Abdelali Hamieddine et Amina Maa El Ainine, qui étaient favorables à un troisième mandat de Benkirane, ont été écartés du secrétariat général du PJD. Certains évoquent des petits calculs qui n’illustrent pas cette démocratie interne dont se targue le parti…

Je n’ai pas de jugement à porter sur cela. Les statuts disent que c’est le secrétaire général qui choisit son secrétariat général. Il assume par conséquent la responsabilité de ses choix. C’est donc à lui de se justifier quant à la composition du secrétariat général.

Le secrétariat général a certes des compétences, mais celles du Conseil national, que je dirige, sont encore plus importantes et plus stratégiques, car d’un point de vue hiérarchique il se situe au deuxième rang après le Congrès national.

Au sein de cette instance, toutes les opinions peuvent s’exprimer et même influer sur les décisions. Je n’ai pas de crainte par rapport à la diversité des opinions au PJD. La liberté d’expression, je la lisais dans les statuts, dans les papiers, mais je l’ai aussi vécue lors des derniers mois. Les gens tiennent à s’exprimer et ils n’ont peur de personne au sein du parti, quel que soit son rang. S’il n’y a plus de liberté d’expression au sein du parti, le PJD n’existera plus.
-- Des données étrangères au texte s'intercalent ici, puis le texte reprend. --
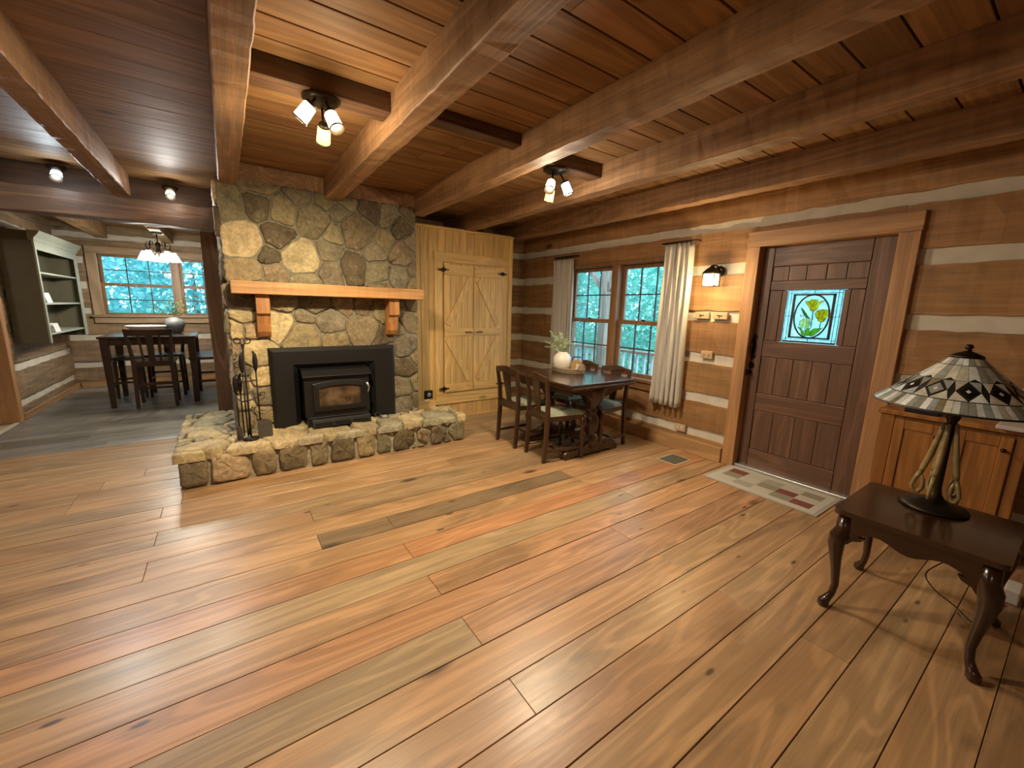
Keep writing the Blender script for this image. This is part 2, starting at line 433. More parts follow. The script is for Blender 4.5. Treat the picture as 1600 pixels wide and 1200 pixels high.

En 2016, près de deux millions d’électeurs ont voté pour le PJD. Le parti est-il capable de tenir ses promesses dans une majorité où il ne contrôle pas des portefeuilles économiques importants?

C’est écrit noir sur blanc dans la déclaration finale du congrès: nous soutenons le gouvernement, mais nous le soutenons pour que ses engagements envers les citoyens soient honorés. Un gouvernement, ce n’est pas une question de portefeuilles économiques.

Le gouvernement c’est une équipe avec un chef, un agenda et un programme qui a été voté. Le chef du gouvernement a tous les atouts entre ses mains, c’est à lui de faire son travail, et nous sommes là pour le soutenir afin que ses engagements soient tenus. Parce que nous voulons avoir un bilan à défendre lors des prochaines élections.